▼▼▼

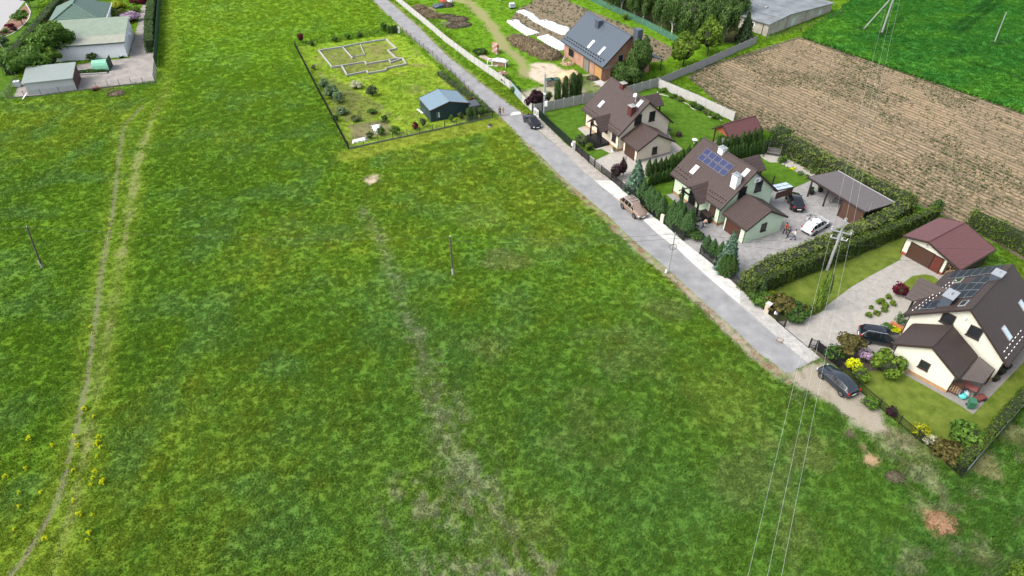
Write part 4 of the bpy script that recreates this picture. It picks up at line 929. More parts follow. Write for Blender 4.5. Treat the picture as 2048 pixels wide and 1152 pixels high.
    def chimney(s, px, py, face, w_, l_, top, m, cap=None, pots=1, name='chimney'):
        c = s.hit(px, py, face); o = MB().box((c.x, c.y, (c.z - .6 + top) / 2), (l_, w_, top - c.z + .6)).build(name, m, s.root)
        MB().box((c.x, c.y, top + .04), (l_ + .16, w_ + .16, .08)).build('chimney_cap', cap or M_conc, o)
        for i in range(pots): MB().tube((c.x + (i - (pots - 1) / 2) * .3, c.y, top + .08), (c.x + (i - (pots - 1) / 2) * .3, c.y, top + .36), .09, .09, 8).build('flue_pot', M_steel, o)
        return o
    def panels(s, quad, rows, cols, m, face='B', gap=.03, fr=None):
        q = [s.hit(x, y, face) for x, y in quad]; sg = -1 if face == 'B' else 1; nz = Vector((0, sg * s.k, 1)).normalized(); fr = fr or mat('panel_frame', (.30, .33, .38), .1, 5, .4, metal=.3)
        P = lambda u, v: (q[0] * (1 - u) + q[1] * u) * (1 - v) + (q[3] * (1 - u) + q[2] * u) * v
        for i in range(cols):
            for j in range(rows):
                gu, gv = gap / max(.5, (q[1] - q[0]).length / cols) / cols, gap / max(.5, (q[3] - q[0]).length / rows) / rows
                cs = [P(i / cols + gu, j / rows + gv), P((i + 1) / cols - gu, j / rows + gv), P((i + 1) / cols - gu, (j + 1) / rows - gv), P(i / cols + gu, (j + 1) / rows - gv)]
                ctr = sum(cs, Vector()) / 4
                o = MB().hull([p + nz * .08 for p in cs], [p + nz * .12 for p in cs]).build('solar_panel', fr, s.root)
                ins = [p + (ctr - p).normalized() * .035 + nz * .123 for p in cs]; MB().hull(ins, [p + nz * .004 for p in ins]).build('cells', m, o)
    def guards(s, a, b, n, face, rows=2, m=None, sz=.16):
        mb = MB(); A, B = s.hit(*a, face), s.hit(*b, face); sg = -1 if face == 'B' else 1; nz = Vector((0, sg * s.k, 1)).normalized(); T = Vector((0, sg, -s.k)).normalized()
        for r_ in range(rows):
            for i in range(n):
                c = A.lerp(B, (i + .5 * r_) / n) - T * .55 * r_ + nz * .1; mb.box(c, (sz, .06, sz))
        mb.build('snow_guards', m or M_trim, s.root, kind='stuff')
    def downpipe(s, x, face, z1=None):
        sg = {'wA': 1, 'wB': -1}[face]; y = sg * (s.ww + .07); z1 = z1 or s.he - .2
        MB().path([(x, sg * (s.W / 2 + .02), z1 + .1), (x, y, z1 - .25), (x, y, .05)], .05, 6).build('downpipe', M_trim, s.root)
    def cross_gable(s, face, x0, halfw, ztop, out, zlow, m, ov=.0, post=None, deck=None, name='porch_roof', post_z0=0.3):
        """small gabled roof running out of a slope over y = face side; x0 centre along the ridge"""
        sg = 1 if face == 'A' else -1; yb = lambda z: sg * (s.hr - z) / s.k; yo = sg * out; th = .13
        ap_b, ap_f = Vector((x0, yb(ztop), ztop + .03)), Vector((x0, yo, ztop + .03))
        n = 5; root = None
        for sd_ in (-1, 1):
            b = MB()
            for i in range(n):
                z0, z1 = ztop + (zlow - ztop) * i / n, ztop + (zlow - ztop) * (i + 1) / n
                xa, xb = x0 + sd_ * halfw * i / n, x0 + sd_ * halfw * (i + 1) / n
                c4 = [Vector((xa, yb(z0) if abs(yb(z0)) < abs(yo) else yo, z0 + .03)), Vector((xb, yb(z1) if abs(yb(z1)) < abs(yo) else yo, z1 + .06)), Vector((xb, yo, z1 + .06)), Vector((xa, yo, z0 + .03))]
                lo = [p - Vector((0, 0, th)) for p in c4]
                b.hull(lo if sd_ * sg < 0 else lo[::-1], c4 if sd_ * sg < 0 else c4[::-1])
            o = b.build(name, m, s.root)
        for sd_ in (-1, 1):
            b = MB(); A_, B_ = Vector((x0, yo + sg * .03, ztop - .05)), Vector((x0 + sd_ * halfw, yo + sg * .03, zlow - .05))
            b.hull([A_ + Vector((0, -.03, -.12)), A_ + Vector((0, .03, -.12)), A_ + Vector((0, .03, .12)), A_ + Vector((0, -.03, .12))], [B_ + Vector((0, -.03, -.12)), B_ + Vector((0, .03, -.12)), B_ + Vector((0, .03, .12)), B_ + Vector((0, -.03, .12))]); b.build('verge_board', M_trim, s.root)
        if post:
            for px_, py_ in post: MB().box((px_, py_, (post_z0 + zlow + .1) / 2), (.2, .2, zlow - post_z0 + .1)).build('porch_post', M_black, s.root)
            p0, p1 = Vector((*post[0], zlow + .02)), Vector((*post[1], zlow + .02)); b = MB(); b.box((p0 + p1) / 2, (abs(p1.x - p0.x) + .3, .16, .2))
            for p_, dx in ((p0, 1), (p1, -1)):
                dx = 1 if (p0.x + p1.x) / 2 > p_.x else -1; b.tube(p_ + Vector((0, 0, -.7)), p_ + Vector((dx * .6, 0, 0)), .06, .06, 5)
            b.build('porch_beam', M_black, s.root)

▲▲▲

Task statement. Transcribe all of the material exactly, leaving out whatever pictures it contains.

Solution.
Write part 4 of the bpy script that recreates this picture. It picks up at line 929. More parts follow. Write for Blender 4.5. Treat the picture as 2048 pixels wide and 1152 pixels high.
    def chimney(s, px, py, face, w_, l_, top, m, cap=None, pots=1, name='chimney'):
        c = s.hit(px, py, face); o = MB().box((c.x, c.y, (c.z - .6 + top) / 2), (l_, w_, top - c.z + .6)).build(name, m, s.root)
        MB().box((c.x, c.y, top + .04), (l_ + .16, w_ + .16, .08)).build('chimney_cap', cap or M_conc, o)
        for i in range(pots): MB().tube((c.x + (i - (pots - 1) / 2) * .3, c.y, top + .08), (c.x + (i - (pots - 1) / 2) * .3, c.y, top + .36), .09, .09, 8).build('flue_pot', M_steel, o)
        return o
    def panels(s, quad, rows, cols, m, face='B', gap=.03, fr=None):
        q = [s.hit(x, y, face) for x, y in quad]; sg = -1 if face == 'B' else 1; nz = Vector((0, sg * s.k, 1)).normalized(); fr = fr or mat('panel_frame', (.30, .33, .38), .1, 5, .4, metal=.3)
        P = lambda u, v: (q[0] * (1 - u) + q[1] * u) * (1 - v) + (q[3] * (1 - u) + q[2] * u) * v
        for i in range(cols):
            for j in range(rows):
                gu, gv = gap / max(.5, (q[1] - q[0]).length / cols) / cols, gap / max(.5, (q[3] - q[0]).length / rows) / rows
                cs = [P(i / cols + gu, j / rows + gv), P((i + 1) / cols - gu, j / rows + gv), P((i + 1) / cols - gu, (j + 1) / rows - gv), P(i / cols + gu, (j + 1) / rows - gv)]
                ctr = sum(cs, Vector()) / 4
                o = MB().hull([p + nz * .08 for p in cs], [p + nz * .12 for p in cs]).build('solar_panel', fr, s.root)
                ins = [p + (ctr - p).normalized() * .035 + nz * .123 for p in cs]; MB().hull(ins, [p + nz * .004 for p in ins]).build('cells', m, o)
    def guards(s, a, b, n, face, rows=2, m=None, sz=.16):
        mb = MB(); A, B = s.hit(*a, face), s.hit(*b, face); sg = -1 if face == 'B' else 1; nz = Vector((0, sg * s.k, 1)).normalized(); T = Vector((0, sg, -s.k)).normalized()
        for r_ in range(rows):
            for i in range(n):
                c = A.lerp(B, (i + .5 * r_) / n) - T * .55 * r_ + nz * .1; mb.box(c, (sz, .06, sz))
        mb.build('snow_guards', m or M_trim, s.root, kind='stuff')
    def downpipe(s, x, face, z1=None):
        sg = {'wA': 1, 'wB': -1}[face]; y = sg * (s.ww + .07); z1 = z1 or s.he - .2
        MB().path([(x, sg * (s.W / 2 + .02), z1 + .1), (x, y, z1 - .25), (x, y, .05)], .05, 6).build('downpipe', M_trim, s.root)
    def cross_gable(s, face, x0, halfw, ztop, out, zlow, m, ov=.0, post=None, deck=None, name='porch_roof', post_z0=0.3):
        """small gabled roof running out of a slope over y = face side; x0 centre along the ridge"""
        sg = 1 if face == 'A' else -1; yb = lambda z: sg * (s.hr - z) / s.k; yo = sg * out; th = .13
        ap_b, ap_f = Vector((x0, yb(ztop), ztop + .03)), Vector((x0, yo, ztop + .03))
        n = 5; root = None
        for sd_ in (-1, 1):
            b = MB()
            for i in range(n):
                z0, z1 = ztop + (zlow - ztop) * i / n, ztop + (zlow - ztop) * (i + 1) / n
                xa, xb = x0 + sd_ * halfw * i / n, x0 + sd_ * halfw * (i + 1) / n
                c4 = [Vector((xa, yb(z0) if abs(yb(z0)) < abs(yo) else yo, z0 + .03)), Vector((xb, yb(z1) if abs(yb(z1)) < abs(yo) else yo, z1 + .06)), Vector((xb, yo, z1 + .06)), Vector((xa, yo, z0 + .03))]
                lo = [p - Vector((0, 0, th)) for p in c4]
                b.hull(lo if sd_ * sg < 0 else lo[::-1], c4 if sd_ * sg < 0 else c4[::-1])
            o = b.build(name, m, s.root)
        for sd_ in (-1, 1):
            b = MB(); A_, B_ = Vector((x0, yo + sg * .03, ztop - .05)), Vector((x0 + sd_ * halfw, yo + sg * .03, zlow - .05))
            b.hull([A_ + Vector((0, -.03, -.12)), A_ + Vector((0, .03, -.12)), A_ + Vector((0, .03, .12)), A_ + Vector((0, -.03, .12))], [B_ + Vector((0, -.03, -.12)), B_ + Vector((0, .03, -.12)), B_ + Vector((0, .03, .12)), B_ + Vector((0, -.03, .12))]); b.build('verge_board', M_trim, s.root)
        if post:
            for px_, py_ in post: MB().box((px_, py_, (post_z0 + zlow + .1) / 2), (.2, .2, zlow - post_z0 + .1)).build('porch_post', M_black, s.root)
            p0, p1 = Vector((*post[0], zlow + .02)), Vector((*post[1], zlow + .02)); b = MB(); b.box((p0 + p1) / 2, (abs(p1.x - p0.x) + .3, .16, .2))
            for p_, dx in ((p0, 1), (p1, -1)):
                dx = 1 if (p0.x + p1.x) / 2 > p_.x else -1; b.tube(p_ + Vector((0, 0, -.7)), p_ + Vector((dx * .6, 0, 0)), .06, .06, 5)
            b.build('porch_beam', M_black, s.root)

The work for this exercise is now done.